* _TASK DETAILS_
Scan the data below. Pull out each line where "picks" occurs.

Entries with scene source code
* * * * * * * * *
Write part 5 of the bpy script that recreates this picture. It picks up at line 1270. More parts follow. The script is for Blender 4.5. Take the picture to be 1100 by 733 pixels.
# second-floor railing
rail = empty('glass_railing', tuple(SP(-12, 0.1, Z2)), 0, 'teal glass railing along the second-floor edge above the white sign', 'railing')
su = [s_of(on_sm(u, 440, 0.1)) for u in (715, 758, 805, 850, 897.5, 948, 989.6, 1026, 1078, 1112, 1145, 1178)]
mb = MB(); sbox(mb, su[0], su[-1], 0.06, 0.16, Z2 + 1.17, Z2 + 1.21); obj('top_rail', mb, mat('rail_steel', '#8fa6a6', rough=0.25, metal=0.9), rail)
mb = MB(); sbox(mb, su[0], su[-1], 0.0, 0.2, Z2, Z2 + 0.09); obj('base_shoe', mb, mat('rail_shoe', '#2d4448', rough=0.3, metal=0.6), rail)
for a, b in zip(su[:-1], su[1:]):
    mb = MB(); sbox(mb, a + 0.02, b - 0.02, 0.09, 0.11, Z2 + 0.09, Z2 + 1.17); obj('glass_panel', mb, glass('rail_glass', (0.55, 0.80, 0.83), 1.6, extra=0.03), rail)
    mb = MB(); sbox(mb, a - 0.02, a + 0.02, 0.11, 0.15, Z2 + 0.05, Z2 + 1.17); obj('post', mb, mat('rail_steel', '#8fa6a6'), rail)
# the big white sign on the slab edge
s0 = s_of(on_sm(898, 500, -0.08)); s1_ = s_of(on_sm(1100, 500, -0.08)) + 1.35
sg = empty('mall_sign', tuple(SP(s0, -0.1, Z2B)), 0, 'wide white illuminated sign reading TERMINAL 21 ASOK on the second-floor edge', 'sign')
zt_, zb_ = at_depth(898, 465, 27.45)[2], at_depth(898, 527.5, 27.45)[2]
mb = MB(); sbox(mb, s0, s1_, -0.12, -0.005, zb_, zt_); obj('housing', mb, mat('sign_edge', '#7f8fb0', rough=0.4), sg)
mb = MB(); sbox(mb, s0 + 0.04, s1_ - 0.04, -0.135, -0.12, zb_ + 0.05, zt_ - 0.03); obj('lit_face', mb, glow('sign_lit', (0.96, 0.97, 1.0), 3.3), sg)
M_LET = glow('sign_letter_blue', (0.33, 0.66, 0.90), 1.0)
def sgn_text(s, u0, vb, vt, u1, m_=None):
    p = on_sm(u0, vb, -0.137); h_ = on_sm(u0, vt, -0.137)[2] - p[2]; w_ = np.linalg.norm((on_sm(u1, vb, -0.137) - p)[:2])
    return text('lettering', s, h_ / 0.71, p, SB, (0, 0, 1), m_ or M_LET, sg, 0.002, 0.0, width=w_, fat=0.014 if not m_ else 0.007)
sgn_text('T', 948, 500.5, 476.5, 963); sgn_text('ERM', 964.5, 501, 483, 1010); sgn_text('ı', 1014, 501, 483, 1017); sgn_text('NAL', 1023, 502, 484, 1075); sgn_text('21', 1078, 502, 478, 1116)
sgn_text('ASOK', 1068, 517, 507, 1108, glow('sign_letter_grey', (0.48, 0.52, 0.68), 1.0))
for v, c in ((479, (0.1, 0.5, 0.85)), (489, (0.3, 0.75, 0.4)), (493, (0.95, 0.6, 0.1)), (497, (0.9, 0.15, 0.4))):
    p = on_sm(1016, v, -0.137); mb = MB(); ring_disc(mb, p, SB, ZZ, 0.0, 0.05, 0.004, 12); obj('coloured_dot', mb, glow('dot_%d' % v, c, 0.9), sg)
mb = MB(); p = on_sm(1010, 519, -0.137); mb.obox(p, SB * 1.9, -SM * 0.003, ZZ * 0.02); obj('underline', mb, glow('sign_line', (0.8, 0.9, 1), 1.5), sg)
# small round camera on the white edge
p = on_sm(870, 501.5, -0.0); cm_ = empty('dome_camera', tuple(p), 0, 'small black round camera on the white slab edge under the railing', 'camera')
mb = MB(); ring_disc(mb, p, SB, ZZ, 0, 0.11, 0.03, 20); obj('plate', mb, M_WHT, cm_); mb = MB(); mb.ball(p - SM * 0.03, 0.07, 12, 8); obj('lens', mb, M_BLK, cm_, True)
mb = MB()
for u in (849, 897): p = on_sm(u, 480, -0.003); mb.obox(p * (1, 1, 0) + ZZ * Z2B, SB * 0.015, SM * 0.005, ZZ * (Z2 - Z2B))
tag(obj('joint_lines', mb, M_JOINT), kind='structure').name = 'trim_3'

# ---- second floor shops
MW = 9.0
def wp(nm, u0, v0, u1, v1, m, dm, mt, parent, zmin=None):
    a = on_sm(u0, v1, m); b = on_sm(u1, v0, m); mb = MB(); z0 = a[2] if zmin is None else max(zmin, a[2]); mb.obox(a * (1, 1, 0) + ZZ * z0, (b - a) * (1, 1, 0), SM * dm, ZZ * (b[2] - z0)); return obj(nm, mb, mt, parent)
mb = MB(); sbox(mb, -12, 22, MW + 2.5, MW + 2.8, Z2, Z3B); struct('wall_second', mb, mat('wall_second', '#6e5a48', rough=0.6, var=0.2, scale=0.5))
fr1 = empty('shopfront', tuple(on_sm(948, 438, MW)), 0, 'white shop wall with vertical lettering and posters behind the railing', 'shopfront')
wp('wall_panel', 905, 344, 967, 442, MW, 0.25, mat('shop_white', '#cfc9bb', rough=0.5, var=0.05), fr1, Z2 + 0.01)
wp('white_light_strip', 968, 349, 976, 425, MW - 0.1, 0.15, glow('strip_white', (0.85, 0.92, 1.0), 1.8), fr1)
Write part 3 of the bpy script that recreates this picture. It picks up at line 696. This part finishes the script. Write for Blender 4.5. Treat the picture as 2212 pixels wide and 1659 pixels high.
* * * * * * * * *
* _ANSWER TO THE PROBLEM_
Write part 5 of the bpy script that recreates this picture. It picks up at line 1270. More parts follow. The script is for Blender 4.5. Take the picture to be 1100 by 733 pixels.
Write part 3 of the bpy script that recreates this picture. It picks up at line 696. This part finishes the script. Write for Blender 4.5. Treat the picture as 2212 pixels wide and 1659 pixels high.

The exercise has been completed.